Mi sono commosso, insieme a milioni di altre persone, quando il 9 novembre del 1989 la folla ha abbattuto il muro. Ho gioito insieme ai berlinesi e a miliardi di altre persone nel mondo quando Leonard Bernstein ha suonato l’Inno alla gioia della Nona di Beethoven sostituendo “an die Freude” con “an die Freiheit”: un inno alla libertà. Insieme ai miei amici dell’epoca ho gridato con orgoglio, ricordando JFK: “Ich bin ein Berliner”!

Oggi in Europa e nel mondo siamo (quasi) tutti liberi di acquistare una macchina, un cellulare, un elettrodomestico. È quella che gli economisti chiamano, con una certa solennità, la sovranità del consumatore. Eppure non tutti abbiamo le stesse possibilità di farlo. Non secondo le nostre competenze/professionalità, ma quasi sempre a seconda del paese in cui siamo nati; o della classe sociale in cui i nostri genitori si sono trovati, raramente grazie ai nostri (o ai loro) sforzi. L’illusione del consumismo ci ha resi sempre più schiavi delle merci; è la capacità di accaparramento a determinare la distinzione sociale, in un contesto in cui tutte le ricchezze immateriali (arte, cultura, tempo libero) perdono quotidianamente d’importanza sociale riconosciuta e certificata. Le diseguaglianze crescono, nel mondo e in ciascun singolo paese. Creando nuovi muri: prima psicologici; poi sociali; fino a quando non diventano fisici.

I muri presuppongono una contrapposizione fra corpi omogenei ma diversi, fra chi sta da una parte e chi dall’altra. È una palese perversione, che è servita nel tempo a giustificare separazioni, esclusioni sociali, carneficine. Se vogliamo davvero abbattere i muri, dobbiamo riconoscere che solo costruendo una società intelligentemente integrata e solidale è possibile abbattere i pregiudizi che portano alla divisione, che non è mai stata portatrice di pace e benessere, se non per i pochi che l’hanno sapientemente sfruttata a fini di conquista e mantenimento del potere personale.

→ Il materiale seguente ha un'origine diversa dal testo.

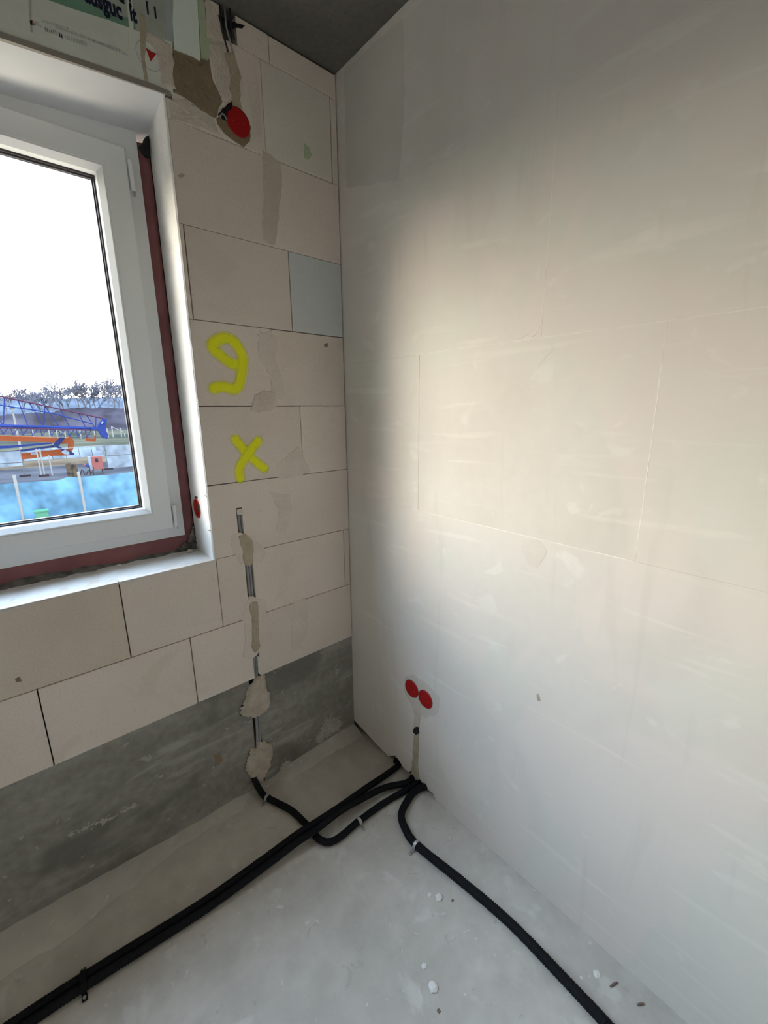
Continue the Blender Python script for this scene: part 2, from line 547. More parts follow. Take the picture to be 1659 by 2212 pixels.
# mortar fillet running along the foot of the window wall
m = MB()
n = 90
rnd = random.Random(5)
prev = None
for i in range(n + 1):
    x = ROOM_L + (-0.002 - ROOM_L) * i / n
    w_ = 0.075 + 0.03 * math.sin(x * 7.0) * math.sin(x * 2.3 + 1) + rnd.uniform(-0.008, 0.008) + 0.03 * max(0, -x - 0.7)
    hgt = 0.018 + 0.010 * math.sin(x * 5 + 2) + rnd.uniform(-0.003, 0.003) + 0.022 * max(0, -x - 0.6)
    if -0.56 < x < -0.40:
        w_ *= 0.35; hgt *= 0.3
    row = [(x, 0.02, FZ + hgt), (x, 0.004 - w_ * 0.15, FZ + hgt * 0.8), (x, -w_ * 0.55, FZ + hgt * 0.32), (x, -w_, FZ - 0.004)]
    m.v += row
    if i:
        for k_ in range(3):
            a = (i - 1) * 4 + k_
            m.f.append((a, a + 4, a + 5, a + 1))
m.build('mortar_fillet', M['floor'], floor, smooth=True)

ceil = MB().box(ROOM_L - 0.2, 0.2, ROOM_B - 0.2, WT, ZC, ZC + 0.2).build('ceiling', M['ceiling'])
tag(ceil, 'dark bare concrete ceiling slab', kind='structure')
wl = MB().box(ROOM_L - 0.2, ROOM_L, ROOM_B, WT, FZ - 0.05, ZC).build('wall_left', M['plain_wall'])
tag(wl, 'plain wall on the left of the room', kind='structure')
wf = MB().box(ROOM_L - 0.2, 0.2, ROOM_B - 0.2, ROOM_B, FZ - 0.05, ZC).build('wall_front', M['plain_wall'])
tag(wf, 'plain wall behind the camera', kind='structure')

# ------------------------------------------------------------------ window wall of aerated concrete blocks
Y1 = 0.032
core = MB()
core.box(ROOM_L, 0.2, Y1, WT, FZ - 0.05, SILL - 0.012)
core.box(XR + 0.01, 0.2, Y1, WT, SILL - 0.012, 1.075)
core.box(-0.505, 0.2, Y1, WT, 1.075, 1.205)
core.box(XR + 0.01, -0.505, 0.10, WT, 1.075, 1.205)
core.box(XR + 0.01, 0.2, Y1, WT, 1.205, ZC)
core.box(ROOM_L, XL - 0.01, Y1, WT, SILL - 0.012, ZC)
core.box(XL - 0.01, XR + 0.01, 0.10, WT, HEAD + 0.03, ZC)
wall = tag(core.build('wall_back', M['joint']), 'window wall of pale aerated concrete blocks', kind='structure')


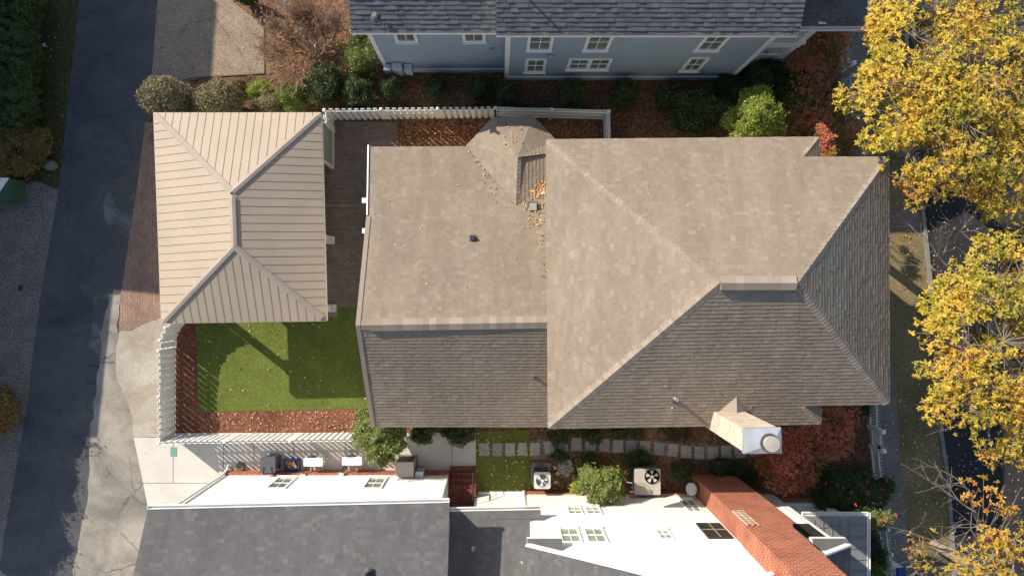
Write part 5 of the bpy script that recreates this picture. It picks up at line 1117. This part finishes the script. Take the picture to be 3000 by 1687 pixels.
maple('russet_tree', [(2370, 310, 2.0, 1.2), (2420, 370, 2.2, 1.2), (2340, 380, 2.0, .9), (2480, 400, 1.8, .9), (2450, 440, 2.0, .9), (2330, 430, 1.6, .7)], 'dark russet maple in shade north of the tan house', 'maple2', 63)
maple('russet_tree', [(2420, 405, 4.3, .35), (2425, 445, 4.2, .38), (2405, 375, 4.2, .2), (2432, 468, 4.0, .3)], 'sunlit coral red leaves rising beside the small roof notch', 'maple2', 64, 2.2)
maple('russet_tree', [(2400, 120, 2.2, 1.0), (2440, 90, 2.4, 1.0), (2370, 180, 1.8, .9), (2430, 180, 1.8, .8)], 'olive orange tree beside the blue-grey house porch', 'maple2', 65)
# small green tree over the fence end
conifer('small_tree', [(1085, 1245, 2.0, .55), (1110, 1275, 2.3, .75), (1150, 1275, 2.2, .55), (1105, 1310, 2.0, .55), (1125, 1335, 1.7, .4), (1065, 1215, 1.6, .35), (1060, 1280, 1.7, .4), (1160, 1300, 1.8, .4)], 'small bright green tree at the end of the white fence', 'mixgreen', 71, L=.1, w=.045, dens=.85, lump=.35)
conifer('sunlit_bush', [(1740, 1410, 1.9, .55), (1790, 1400, 1.9, .5), (1770, 1435, 2.0, .5), (1720, 1385, 1.6, .35), (1800, 1435, 1.7, .4), (1745, 1455, 1.9, .35)], 'sunlit reddish green bush leaning on the white wall', 'mixgreen', 72, L=.1, w=.045, dens=.7, cat='bush', lump=.35)
shrub('yellow_plant', 1690, 1420, .7, 20, 'chartreuse yellow plant at the left foot of the sunlit bush', 'lime', 260, 28, .09, .07, 73, tb=.4)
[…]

La Comunità Europea, che si apprestava nel 1989 a diventare Unione Europea, considerata all’epoca il cantiere di una nuova sperimentazione della convivenza civile – basata sull’integrazione piuttosto che sulla divisione, sull’inclusione piuttosto che sull’esclusione sociale, sulla ricchezza dell’unità nella diversità – non è stata in grado di raccogliere l’enorme sfida che la Storia le aveva posto davanti. L’ha affrontata con lentezza, con timore, con pavidità, con istituzioni e meccanismi decisionali contraddittori rispetto a quanto andava promettendo: con scelte compiute all’unanimità, con un metodo sempre meno comunitario e sempre più intergovernativo, con una sistematica carenza di legittimità democratica diretta dei cittadini europei sulle scelte compiute in nome e per conto loro. Integrando i mercati, la moneta; ma dimenticando la più ampia dimensione sociale e politica dello stare insieme. Dimenticando soprattutto di offrire ai propri cittadini nuovi valori comuni in cui riconoscersi sulle macerie di quelli appena abbattuti.

A trent’anni da quel sogno, è l’ora di avere coraggio. Di riprendere i lavori nel cantiere europeo. Di costruire una società inclusiva, plurale e multilivello. Per dimostrare al mondo intero come si abbattono davvero, e per sempre, i muri.